(Lines of data)

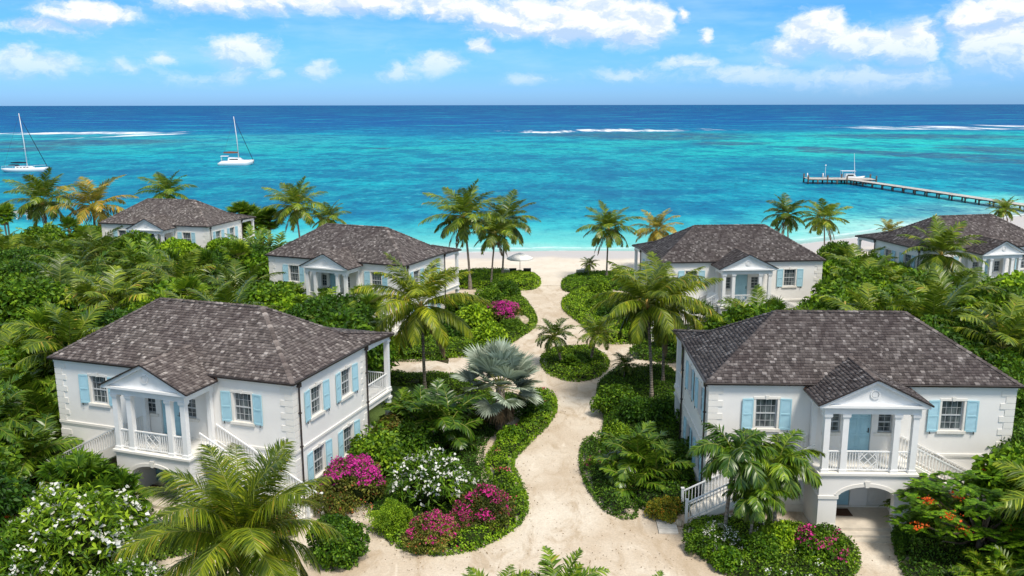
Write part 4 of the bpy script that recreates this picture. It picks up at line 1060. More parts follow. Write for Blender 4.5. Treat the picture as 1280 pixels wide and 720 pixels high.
def banana_proto(key, seed, n_=11, L=2.0, W_=.5, mat='leaf_lite', stems=3, H_=1.6, name='banana_plant'):
    rg = np.random.default_rng(seed); root = empty(name); fm = FM(); b = MB()
    for s_ in range(stems):
        ox, oy = rg.uniform(-.8, .8, 2); hh = H_*rg.uniform(.6, 1); b.tube([(ox, oy, -.3), (ox, oy, hh)], [.12, .08], 7)
        for i in range(n_):
            az = i*2.4+rg.uniform(-.2, .2); e0 = 1.3-1.1*i/n_; K = 9; P = [np.array([ox, oy, hh])]; l = L*rg.uniform(.7, 1.1)
            for k in range(K):
                th = e0-1.5*(k/K)**1.3; P.append(P[-1]+np.array([math.cos(az)*math.cos(th), math.sin(az)*math.cos(th), math.sin(th)])*l/K)
            P = np.array(P); sd = np.array([-math.sin(az), math.cos(az), 0]); prof = np.array([.04, .1, .5, .85, 1, 1, .9, .7, .4, .03])*W_*.5
            for sg in (-1, 1):
                for k in range(1, K):      # torn blade pieces between the side veins
                    if rg.uniform() < .12: continue
                    q = [P[k], P[k+1], P[k+1]+sd*sg*prof[k+1]+[0, 0, .10*prof[k]-.18*rg.uniform()*prof[k]], P[k]+sd*sg*prof[k]+[0, 0, .1*prof[k]]]
                    fm.add(q, q=[(0, 1, 2, 3)], m=0)
    obj('stems', b.mesh('stems', M['rachis'], True), root); obj('crown', fm.mesh('crown', [M[mat]]), root); PROTO[key] = [root, False]; return root
def spiky_proto(key, seed, n_=40, L=.8, w=.07, mat='leaf_grey', name='agave'):
    rg = np.random.default_rng(seed); root = empty(name); fm = FM()
    for i in range(n_):
        az = i*2.4; e0 = 1.4-1.3*i/n_; l = L*rg.uniform(.8, 1.1); d = lambda th: np.array([math.cos(az)*math.cos(th), math.sin(az)*math.cos(th), math.sin(th)])
        sd = np.array([-math.sin(az), math.cos(az), 0]); p0 = np.array([0, 0, .1]); p1 = p0+d(e0)*l*.5; p2 = p1+d(e0-.5)*l*.5
        fm.add([p0-sd*w*.4, p0+sd*w*.4, p1+sd*w*.5, p1-sd*w*.5, p2], q=[(0, 1, 2, 3)], t=[(3, 2, 4)])
    obj('leaves', fm.mesh('leaves', [M[mat]]), root); PROTO[key] = [root, False]
def umbrella_tree_proto(key, seed, R_=3.0, H_=3.4, mat='leaf_lite', flowers=True):
    """royal poinciana: flat spreading tiers of feathery compound leaves"""
    rg = np.random.default_rng(seed); root = empty('poinciana_tree'); fm = FM(); ff = fm; cl = []
    for i in range(120):
        a = rg.uniform(0, 6.3); r = R_*math.sqrt(rg.uniform(.01, 1)); z = H_*(1-.38*(r/R_)**2)+rg.uniform(-.75, .15)
        c = np.array([r*math.cos(a), r*math.sin(a), z]); cl.append(c)
        for k in range(7):
            az = rg.uniform(0, 6.3); el = rg.uniform(-.15, .4); L_ = rg.uniform(.38, .62); d = np.array([math.cos(az)*math.cos(el), math.sin(az)*math.cos(el), math.sin(el)])
            nl_ = 13; s = np.linspace(.15, 1, nl_)[:, None]; pos = c+d*L_*s-np.array([0, 0, .22])*L_*s**2; sd = nrm(np.cross(d, [0, 0, 1.0]))
            for sg in (-1, 1):
                l = .15*np.sin(s*PI*.8+.35)*rg.uniform(.8, 1.1, (nl_, 1)); dr = nrm(sd*sg+d*.35-np.array([0, 0, .15]))
                w_ = d*.026; V = np.stack([pos-w_, pos+w_, pos+dr*l*.6+w_*1.3, pos+dr*l, pos+dr*l*.6-w_*1.3], 1).reshape(-1, 3); j = np.arange(nl_)*5
                fm.add(V, q=np.stack([j, j+1, j+2, j+4], 1), t=np.stack([j+4, j+2, j+3], 1))
    b = branches(None, np.array(cl)-[0, 0, .15], H_*.35, rg, .13, count=26)
    obj('trunk', b.mesh('trunk', M['trunk'], True), root)
    if flowers:
        for c in [cl[i] for i in rg.permutation(len(cl))[:10]]:
            P = c+rg.normal(size=(34, 3))*[.16, .16, .06]+[0, 0, .14]; leaves(ff, P, nrm(rg.normal(size=(34, 3))+[0, 0, 1.5]), .12, .10, rg, 1, 0, 1.2)
    obj('crown', fm.mesh('crown', [M[mat], M['orange']]), root)
    PROTO[key] = [root, False]; return root

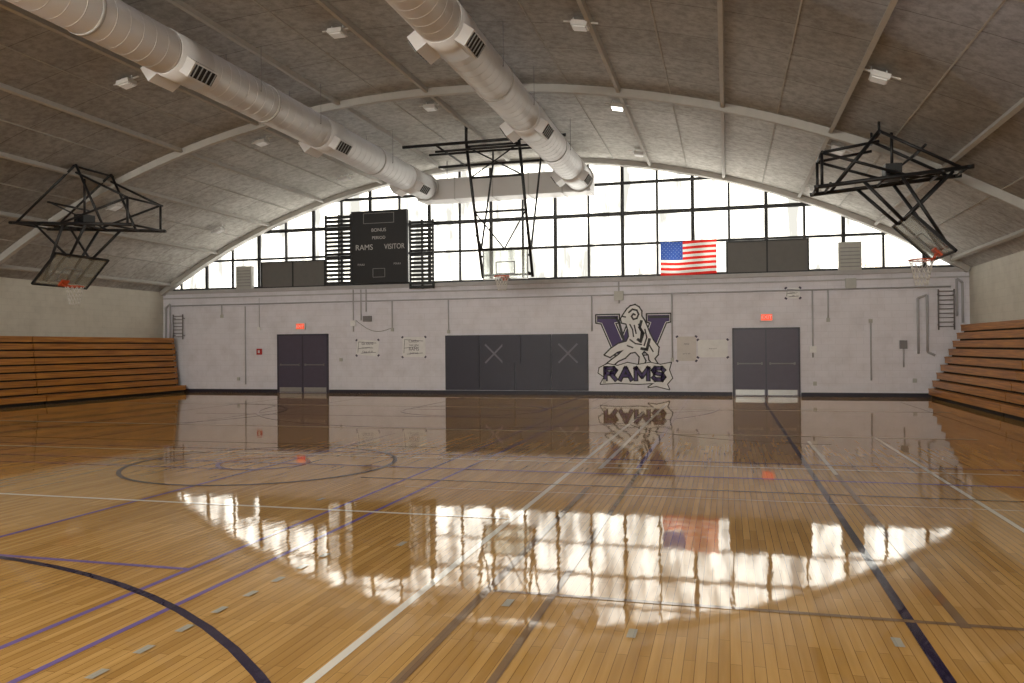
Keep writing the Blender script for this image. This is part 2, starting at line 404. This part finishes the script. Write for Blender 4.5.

Your objective: Where a line of the entries contains the word "Blender", copy that line.

Worked answer:
Write part 4 of the bpy script that recreates this picture. It picks up at line 1060. More parts follow. Write for Blender 4.5. Treat the picture as 1280 pixels wide and 720 pixels high.
Keep writing the Blender script for this image. This is part 2, starting at line 404. This part finishes the script. Write for Blender 4.5.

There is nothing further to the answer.